MAYOR OF LONDON Sadiq Khan has been urged to support striking workers who help the city’s homeless.

St Mungo’s staff held a demonstration outside City Hall yesterday as their month-long strike entered its second week.

The workers and Unite union have now called on the mayor to intervene in the ongoing pay dispute.

Unite says that the value of their pay has plummeted by 25 per cent over the last decade while managers’ pay has soared by 350 per cent.

General secretary Sharon Graham said: “Unite members at St Mungo’s are on the front line fighting for the homeless. 

“But the mayor’s generous funding for rough sleeping services is not being fairly shared with the very workers who deliver these crucial services for the city.  
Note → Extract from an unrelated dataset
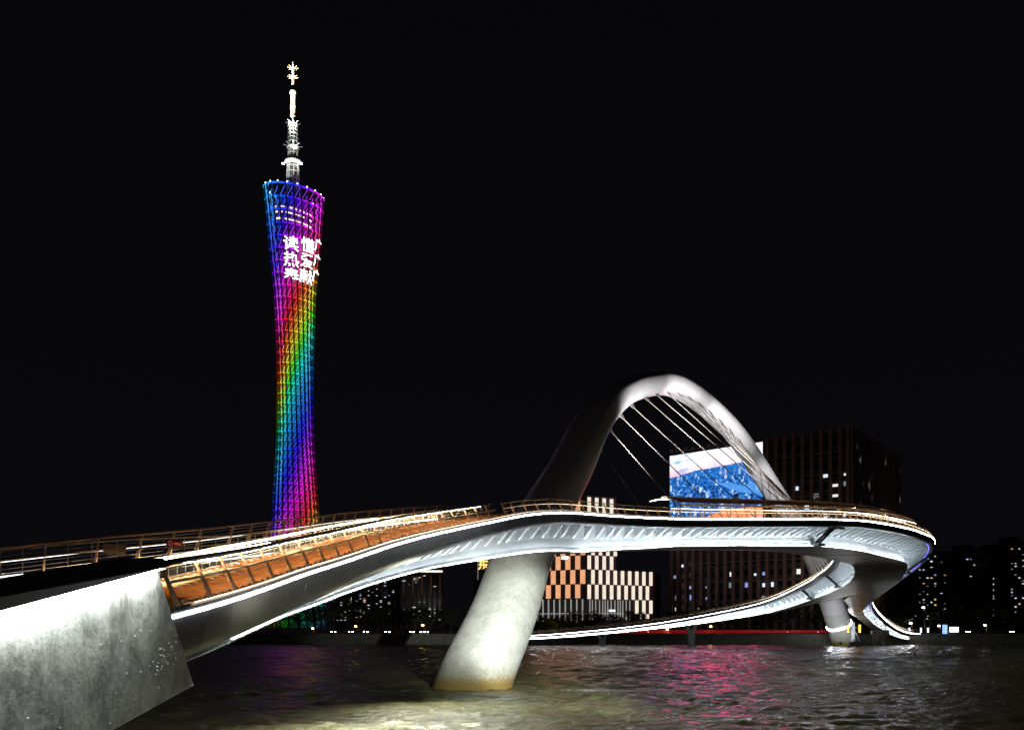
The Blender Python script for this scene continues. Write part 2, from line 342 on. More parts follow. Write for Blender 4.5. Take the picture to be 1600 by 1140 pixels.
def sec(C, IN, pts):
    """pts: list of (inward, up) arrays -> lofted rows"""
    return np.stack([C+IN*np.broadcast_to(a, (len(C),))[:, None]+UP*np.broadcast_to(b, (len(C),))[:, None] for a, b in pts], 1)
def ribbon(C, IN, T, s, W, dep, wb, hf, lo, hi, seg, deckmat, blue=None):
    n = len(C); sl = slice(lo, hi)
    z = np.zeros(n)
    # fascia in panels with open joints, each with its length of light strip
    prof = [(.55, .20), (.03, .28), (0, .10), (0, -.08), (.02, -.35*hf), (.10, -.7*hf), (.28, -.93*hf), (.5, -hf)]
    rows = sec(C, IN, [(a+z, b+z) for a, b in prof])
    lrows = sec(C, IN, [(z-.03, z+.06), (z-.03, z-.045)])
    jt = .018
    i = lo
    while i < hi-1:
        j = min(i+seg, hi-1)
        idx = np.linspace(i+(jt if i > lo else 0), j-jt, j-i+1)
        def at(R): return np.stack([R[int(q)]*(1-(q-int(q)))+R[min(int(q)+1, n-1)]*(q-int(q)) for q in idx])
        p = loft('fascia_panel', at(rows), M_fascia, bridge, True)
        loft('light_strip', at(lrows), M_led if C is C1 else M_led2, p)
        i = j
    lip = np.minimum(1.15, wb*.55)
    loft('soffit_edge', sec(C, IN, [(.5+z, -hf), (lip, -hf-.02), (lip+.02, -hf+.32)])[sl], M_soffit if False else M_fascia, bridge)
    dh = np.maximum(dep-hf, .12)
    web = sec(C, IN, [(lip+.02, -hf+.32), (wb+.30, -hf+.32), (wb+.42, -hf-.15*dh), (wb+.40, -hf-.5*dh), (wb+.22, -hf-.8*dh), (wb-.08, -dep+.07)])
    loft('web', web[sl], M_white, bridge)
    cut = min(lo+(95 if C is C1 else 60), hi-2); RL = sec(C, IN, [(wb-.20, -dep+.075), (wb-.10, -dep+.085)])
    loft('recess_light', RL[lo+10:cut+1], M_lednear, bridge); loft('recess_light', RL[cut:hi], M_ledrecess, bridge)
    loft('bottom_flange', sec(C, IN, [(wb-.08, -dep+.07), (wb-.26, -dep+.06), (wb-.26, -dep)])[sl], M_white, bridge)
    loft('box_bottom', sec(C, IN, [(wb-.26, -dep), (wb*.5+W*.5, -dep-.0), (np.maximum(W, wb+.3), -dep)])[sl], M_soffit, bridge)
    loft('deck_surface', sec(C, IN, [(.55+z, .20+z), (W, .20+z)])[sl], deckmat, bridge)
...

“Low pay means St Mungo’s workers are at risk of losing their own homes. Imagine that! A homeless charity confronting its own workers with ending up on the street themselves. 

“So today we are calling on Sadiq Khan to intervene and call St Mungo’s management to account and demand they be paid a decent wage.”

St Mungo’s workers are to mount picket lines outside its head office in Tower Hill in London and in Brighton, Bristol and Oxford from May 30 until June 26.

The union said that the industrial action was over the charity’s “pitiful” pay offer of 2.25 per cent made in April.

It added the imposition of “poverty wages” had left “many” of its workers in fear of being unable to pay their rents and mortgages, with front-line workers taking home less than £20,000 a year after taxes and deductions.

City Hall this year gave an extra £2 million in grants to the charity whose annual audits revealed a cash balance of some £22m in the past two years, said Unite.

St Mungo’s chief executive Emma Haddad said: “Our latest offer, combined with the annual pay rise proposed by the National Joint Council, would have meant a pay rise of at least 10 per cent for those colleagues on the lowest salaries. This is what Unite has been asking for but voted against it.

“We believe our new offer was fair and appropriate.  My door remains open to Unite, every day during the strike.”

The Mayor’s Office has been contacted for comment.